▶ _Set exercise_
Examine each line of the data. Copy those that contain the string "Blender".

▶ _Data listing_

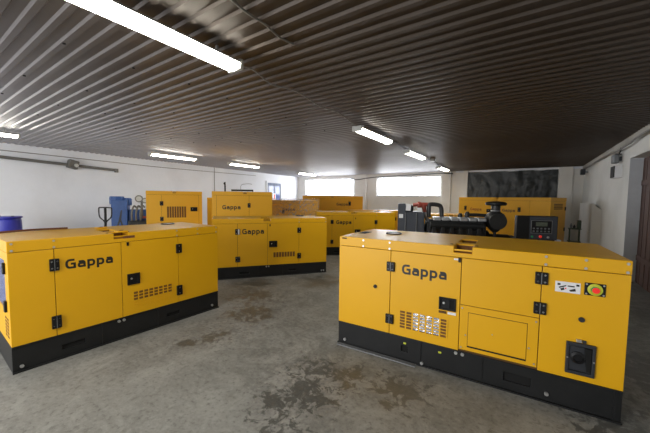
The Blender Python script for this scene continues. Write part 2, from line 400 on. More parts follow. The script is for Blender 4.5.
    def fill(i, j, k):
        if i != 1 or k == 0: return True
        return j not in (0, 2)
    rf = MB().cells(xs, ys, zz, fill).build('roof', Y, r, bevel=s.get('rb', .006))
    rl = MB().box(n0+.002, n1-.002, .0, .188, zs+.045, zs+.047).box(n0+.002, n1-.002, .312, .618, zs+.045, zs+.047).build('notch_tray', M['orange'], rf)
    MB().box(n0+.002, n1-.002, .002, .006, zs+.064, zs+.080).build('notch_bar', Y, rf)
    for yl in (.186, .616): MB().box(n0+.001, n1-.001, yl, yl+.003, zs+.047, H-.015).build('notch_lining', M['vent'], rf)
    for sx in (n0-.035, n1+.03): MB().cyl((sx, .1, H), .014, .006, 'Z', 10).build('plug', M['vent'], rf)
    for x, y in s.get('tabs', []):
        tb = MB().box(x-.06, x+.06, y-.05, y+.05, H, H+.022).build('lifting_tab', Y, rf, bevel=.006); MB().cyl((x, y, H+.022), .022, .004, 'Z', 12).build('tab_hole', M['rust'], tb)
    if 'cap' in s:
        cx, cy, cr = s['cap']
        cp = MB().lathe([(cr, 0), (cr, .012), (cr*.93, .016), (cr*.9, .006)], (cx, cy, H), 'Z', 28).build('exhaust_cap', M['darkgrey'], rf, smooth=True)
        MB().cyl((cx, cy, H+.006), cr*.86, .003, 'Z', 24).build('cap_lid', M['steel'], cp)
    if 'filler' in s:
        cx, cy = s['filler']
        MB().box(cx-.05, cx+.05, cy-.11, cy+.11, H, H+.004).build('filler_recess', M['slot'], rf); 
    for x in s.get('rbolts', []):
        for z in (H-.025, zs+.018): MB().lathe([(.011, 0), (.011, .004), (.006, .008)][::-1], (x, -.010, z), 'Y', 10).build('bolt', M['steel'], rf)
    # fittings
    for h in s.get('hinges', []): hinge(r, *h[:3], w=h[3], split=h[4])
    if 'lock' in s: paddle_lock(r, *s['lock'])
    if 'vent' in s: vent(r, *s['vent'], foil=s.get('foil', False), bar=s.get('bar', .22), bm_=fm)
    if 'logo' in s:
        lg = s['logo']; logo(lg[0], lg[1], lg[2], 0, r, m=M.get(s.get('logom', 'logo')))
    if 'latch' in s:
        x, z = s['latch']; MB().box(x-.012, x+.012, -.01, 0, z-.022, z+.022).build('latch', M['plastic'], r, bevel=.002)
    return r

M['bluegl'] = mat('blue_tinted_window', (.12, .16, .38), .12, nscale=3, namt=.2)
M['faintlogo'] = mat('faded_orange_lettering', (.14, .065, .02), .5, nscale=9)
M['orangelogo'] = mat('orange_lettering', (.35, .09, .01), .5, nscale=9)

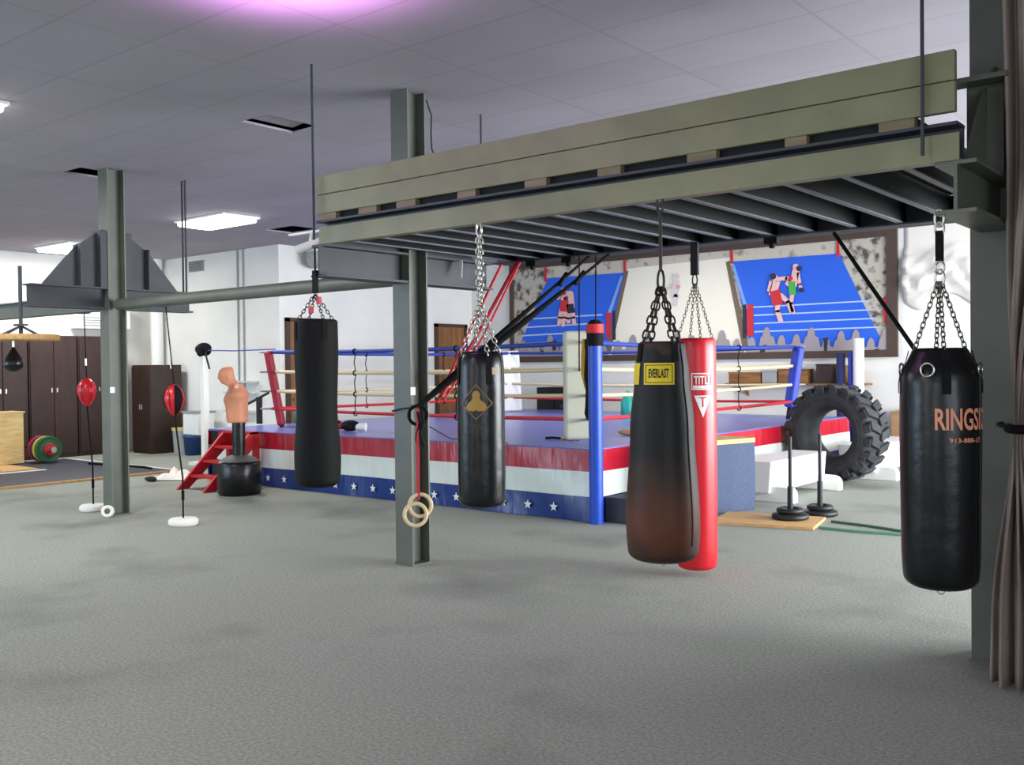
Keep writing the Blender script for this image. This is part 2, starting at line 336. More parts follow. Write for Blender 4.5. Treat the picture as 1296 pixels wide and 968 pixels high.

▶ _Exercise solution_
The Blender Python script for this scene continues. Write part 2, from line 400 on. More parts follow. The script is for Blender 4.5.
Keep writing the Blender script for this image. This is part 2, starting at line 336. More parts follow. Write for Blender 4.5. Treat the picture as 1296 pixels wide and 968 pixels high.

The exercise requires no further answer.